Hot Melt Waterproofing continues to increase market share

Hot Melt Rubberised Bitumen membranes continue to take a growing share of the inverted roofing market together with structural decks such as balconies and podiums, by offering value for money and long term permanent solutions. Some experts claim that this product has taken more than 45% of a market sector once dominated by mastic asphalt.

The two products are very similar, both offering seamless application and incredible longevity, but the price differential, on average some 50% lower for Hot Melt has been a deciding factor in its rapid growth over the last 20 years.

Hot melt is a membrane that is applied as a hot liquid directly to a prepared structural deck to create a completely seamless, monolithic layer. It is suitable for use as the waterproofing layer for most new build and refurbishment flat roofing applications.

The most common application of hot melt is an inverted roof system where the membrane is laid directly on the deck and insulation is laid on top, weighed down with ballast materials such as 20-40mm gravel or 50mm paving slabs. Hot melt inverted roofs have many benefits, not least that they can be completely flat.

With an increasing market demand for roofs that fulfil multiple purposes; plant installation, public amenity, access, even storage, there is a need for cost-effective, robust, long lasting, structural waterproofing solutions.

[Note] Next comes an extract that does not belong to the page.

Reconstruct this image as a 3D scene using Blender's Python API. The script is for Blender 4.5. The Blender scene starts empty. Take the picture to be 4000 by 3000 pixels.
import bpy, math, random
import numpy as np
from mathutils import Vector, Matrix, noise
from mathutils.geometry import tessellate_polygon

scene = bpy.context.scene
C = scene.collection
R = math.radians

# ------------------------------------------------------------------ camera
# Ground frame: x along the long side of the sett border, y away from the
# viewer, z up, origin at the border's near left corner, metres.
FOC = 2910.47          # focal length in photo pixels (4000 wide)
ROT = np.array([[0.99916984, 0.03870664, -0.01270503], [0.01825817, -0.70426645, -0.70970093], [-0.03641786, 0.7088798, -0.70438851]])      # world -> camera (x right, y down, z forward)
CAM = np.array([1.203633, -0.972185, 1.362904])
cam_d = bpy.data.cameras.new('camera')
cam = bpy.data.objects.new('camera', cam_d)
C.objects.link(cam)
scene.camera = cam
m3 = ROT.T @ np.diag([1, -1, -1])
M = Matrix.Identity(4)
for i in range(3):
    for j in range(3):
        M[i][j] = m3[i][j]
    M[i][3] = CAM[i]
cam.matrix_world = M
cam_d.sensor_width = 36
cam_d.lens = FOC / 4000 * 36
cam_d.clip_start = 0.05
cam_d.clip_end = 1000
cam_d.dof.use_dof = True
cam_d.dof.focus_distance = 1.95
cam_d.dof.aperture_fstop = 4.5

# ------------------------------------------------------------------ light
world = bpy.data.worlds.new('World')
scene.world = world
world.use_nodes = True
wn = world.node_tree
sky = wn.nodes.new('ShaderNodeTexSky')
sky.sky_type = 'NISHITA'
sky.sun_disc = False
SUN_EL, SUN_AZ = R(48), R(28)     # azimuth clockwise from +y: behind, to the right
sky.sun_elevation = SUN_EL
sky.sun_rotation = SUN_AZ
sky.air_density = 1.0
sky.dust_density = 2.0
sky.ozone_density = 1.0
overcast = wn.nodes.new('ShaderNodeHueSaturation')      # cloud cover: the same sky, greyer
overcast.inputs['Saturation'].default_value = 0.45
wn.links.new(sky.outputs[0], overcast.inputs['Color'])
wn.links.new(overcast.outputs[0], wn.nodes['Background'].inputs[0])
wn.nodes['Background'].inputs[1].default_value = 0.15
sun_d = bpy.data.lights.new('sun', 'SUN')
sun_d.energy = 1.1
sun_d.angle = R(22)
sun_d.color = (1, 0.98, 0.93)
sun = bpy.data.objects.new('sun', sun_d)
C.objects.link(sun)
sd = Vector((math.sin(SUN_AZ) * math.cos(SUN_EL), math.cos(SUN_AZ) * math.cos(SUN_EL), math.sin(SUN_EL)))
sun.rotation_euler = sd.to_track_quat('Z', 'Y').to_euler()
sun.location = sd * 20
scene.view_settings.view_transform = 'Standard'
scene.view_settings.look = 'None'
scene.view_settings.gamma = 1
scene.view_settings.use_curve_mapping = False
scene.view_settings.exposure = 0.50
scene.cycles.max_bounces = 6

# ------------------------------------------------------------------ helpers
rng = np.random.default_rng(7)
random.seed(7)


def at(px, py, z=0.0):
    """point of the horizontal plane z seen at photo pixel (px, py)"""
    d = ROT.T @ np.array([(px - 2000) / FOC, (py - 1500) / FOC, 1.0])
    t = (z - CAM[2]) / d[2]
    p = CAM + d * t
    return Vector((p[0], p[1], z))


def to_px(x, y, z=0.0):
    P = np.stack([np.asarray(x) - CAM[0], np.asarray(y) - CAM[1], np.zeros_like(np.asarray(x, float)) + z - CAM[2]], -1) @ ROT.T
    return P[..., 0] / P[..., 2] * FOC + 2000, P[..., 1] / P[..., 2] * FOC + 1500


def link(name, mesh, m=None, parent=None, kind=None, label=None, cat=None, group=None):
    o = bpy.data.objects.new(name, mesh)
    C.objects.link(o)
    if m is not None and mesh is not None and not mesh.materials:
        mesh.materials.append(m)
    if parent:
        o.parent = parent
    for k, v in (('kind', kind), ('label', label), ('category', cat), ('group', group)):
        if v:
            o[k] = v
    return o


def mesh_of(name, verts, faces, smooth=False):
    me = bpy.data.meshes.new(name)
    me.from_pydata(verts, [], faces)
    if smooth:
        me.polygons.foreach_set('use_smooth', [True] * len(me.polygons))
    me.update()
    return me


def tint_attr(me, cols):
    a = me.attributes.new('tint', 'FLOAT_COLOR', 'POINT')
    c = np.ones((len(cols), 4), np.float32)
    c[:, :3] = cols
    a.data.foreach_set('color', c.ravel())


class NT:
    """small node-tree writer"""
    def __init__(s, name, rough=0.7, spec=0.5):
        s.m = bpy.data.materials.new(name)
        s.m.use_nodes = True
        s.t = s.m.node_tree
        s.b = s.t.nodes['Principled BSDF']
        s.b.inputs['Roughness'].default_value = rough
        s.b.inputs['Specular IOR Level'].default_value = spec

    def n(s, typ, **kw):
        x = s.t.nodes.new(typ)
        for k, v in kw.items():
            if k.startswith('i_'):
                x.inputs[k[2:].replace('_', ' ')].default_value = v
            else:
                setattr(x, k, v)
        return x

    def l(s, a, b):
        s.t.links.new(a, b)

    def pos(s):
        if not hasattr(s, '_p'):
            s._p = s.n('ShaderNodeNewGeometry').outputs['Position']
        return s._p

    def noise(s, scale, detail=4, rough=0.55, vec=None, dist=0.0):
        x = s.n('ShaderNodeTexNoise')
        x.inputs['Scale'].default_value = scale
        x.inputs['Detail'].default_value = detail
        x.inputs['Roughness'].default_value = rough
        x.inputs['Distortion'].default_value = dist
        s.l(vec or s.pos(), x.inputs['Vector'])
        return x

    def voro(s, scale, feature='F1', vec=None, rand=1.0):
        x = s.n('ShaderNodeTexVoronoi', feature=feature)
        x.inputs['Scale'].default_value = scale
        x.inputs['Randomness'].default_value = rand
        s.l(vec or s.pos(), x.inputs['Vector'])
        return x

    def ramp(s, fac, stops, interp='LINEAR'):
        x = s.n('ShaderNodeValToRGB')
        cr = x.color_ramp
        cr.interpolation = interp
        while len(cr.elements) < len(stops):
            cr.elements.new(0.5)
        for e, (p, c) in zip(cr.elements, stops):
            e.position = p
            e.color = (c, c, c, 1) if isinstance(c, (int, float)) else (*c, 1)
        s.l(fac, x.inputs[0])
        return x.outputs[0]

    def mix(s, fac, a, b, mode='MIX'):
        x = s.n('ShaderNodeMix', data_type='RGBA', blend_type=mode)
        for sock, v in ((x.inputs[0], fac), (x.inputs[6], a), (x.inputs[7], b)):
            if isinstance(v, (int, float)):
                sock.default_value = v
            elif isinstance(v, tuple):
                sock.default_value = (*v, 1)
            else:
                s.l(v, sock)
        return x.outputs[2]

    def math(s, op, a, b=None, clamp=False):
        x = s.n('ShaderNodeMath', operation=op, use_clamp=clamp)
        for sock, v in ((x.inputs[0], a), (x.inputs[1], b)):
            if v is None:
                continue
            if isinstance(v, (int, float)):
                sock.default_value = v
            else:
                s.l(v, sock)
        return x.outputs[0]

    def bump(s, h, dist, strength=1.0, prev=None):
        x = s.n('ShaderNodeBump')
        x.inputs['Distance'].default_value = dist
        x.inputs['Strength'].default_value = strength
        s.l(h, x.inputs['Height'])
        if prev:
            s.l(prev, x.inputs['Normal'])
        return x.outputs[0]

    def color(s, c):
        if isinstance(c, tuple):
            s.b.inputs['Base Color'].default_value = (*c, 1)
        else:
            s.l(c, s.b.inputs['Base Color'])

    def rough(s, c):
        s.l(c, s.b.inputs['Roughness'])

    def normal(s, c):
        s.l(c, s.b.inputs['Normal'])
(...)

Hot melt waterproofing systems have a proven track record of life expectancy, performance, tolerance to wide extremes of weather and generate excellent return on investment.

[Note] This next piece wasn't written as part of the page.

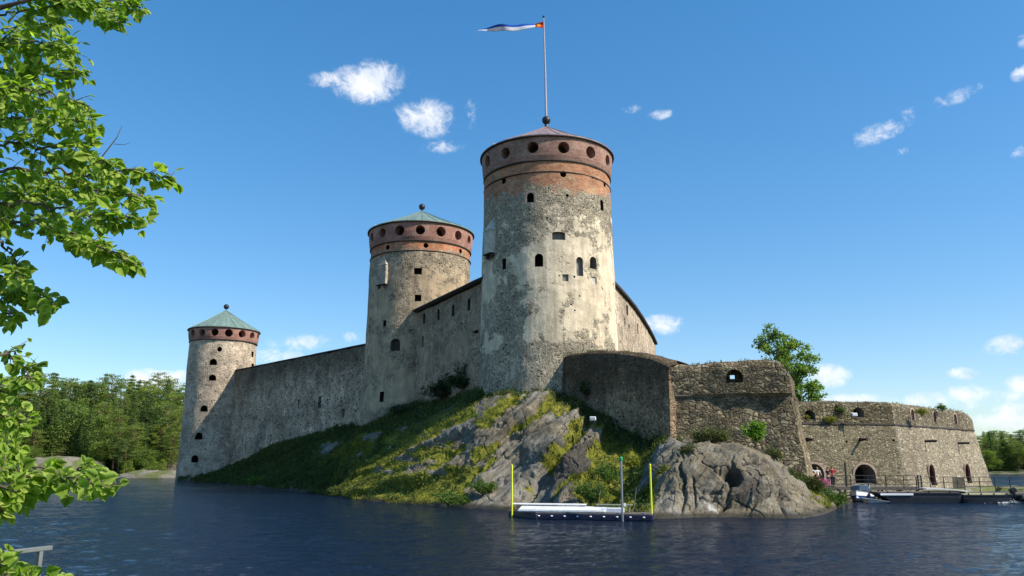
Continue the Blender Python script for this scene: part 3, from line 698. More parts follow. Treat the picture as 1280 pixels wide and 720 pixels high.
# ------------------------------------------------------------------ vegetation scatter on the island
def leafmat(name, c1, c2, c3=None, trans=.35, rough=.6, osc=0.0):
    m, nt = mat(name); g = nt.N.new('ShaderNodeNewGeometry'); rnd = g.outputs['Random Per Island']
    st = [(0, c1), (.6, c2), (1, c3 or c2)]
    col = nt.ramp(rnd, st)
    col = nt.mix(1.0, col, nt.ramp(nt.noise(g.outputs['Position'], .45, 4, .6), [(.3, .7), (.7, 1.3)]), 'MULTIPLY')
    if osc:
        oi = nt.N.new('ShaderNodeObjectInfo')
        col = nt.mix(oi.outputs['Random'], col, nt.mix(1.0, col, (1.0 + osc, 1.0 + osc * .6, .75), 'MULTIPLY'))
    d = nt.node('ShaderNodeBsdfPrincipled'); nt.put(d.inputs['Base Color'], col); nt.put(d.inputs['Roughness'], rough); nt.put(d.inputs['Specular IOR Level'], .35)
    t = nt.node('ShaderNodeBsdfTranslucent', Color=nt.mix(1.0, col, (1.2, 1.35, .5), 'MULTIPLY'))
    mx = nt.N.new('ShaderNodeMixShader'); mx.inputs[0].default_value = trans
    nt.L.new(d.outputs[0], mx.inputs[1]); nt.L.new(t.outputs[0], mx.inputs[2])
    o = nt.N.new('ShaderNodeOutputMaterial'); nt.L.new(mx.outputs[0], o.inputs[0]); return m
M['grass'] = leafmat('grass_blades', (.028, .05, .010), (.07, .095, .017), (.15, .15, .04), .3)
M['heath'] = leafmat('heath_leaves', (.09, .13, .015), (.24, .25, .025), (.36, .30, .05), .35)
M['fern'] = leafmat('green_leaves', (.05, .10, .02), (.11, .19, .03), (.20, .27, .06), .4)
M['weeds'] = leafmat('shade_weed_leaves', (.025, .05, .012), (.06, .095, .02), (.12, .15, .035), .3)
M['bushdark'] = leafmat('dark_bush_leaves', (.02, .04, .012), (.045, .075, .02), (.08, .10, .03), .25)
M['bushlime'] = leafmat('bright_sapling_leaves', (.10, .22, .015), (.18, .34, .03), (.28, .42, .06), .4)
M['olive'] = leafmat('olive_bush_leaves', (.05, .065, .02), (.10, .12, .035), (.16, .14, .05), .3)
M['pink'] = leafmat('pink_blossom', (.45, .08, .28), (.60, .18, .42), (.65, .3, .5), .3)
M['bark'] = simple('brown_bark', (.11, .085, .06), .9, var=.4, scale=8, bump=.5)
M['barkred'] = simple('pine_bark', (.22, .13, .08), .9, var=.4, scale=4, bump=.5)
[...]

Hot Melt systems such as those manufactured and supplied by Proteus Waterproofing are also being increasingly used under green roofs. The seamless application which also prevents tracking makes it the ideal membrane for such applications where replacement costs could prove prohibitive in the event of failure.

It is yet another reason why Hot Melt continues to grab market share from mastic asphalt which has traditionally been the membrane of choice for green roofs – but not it seems for much longer.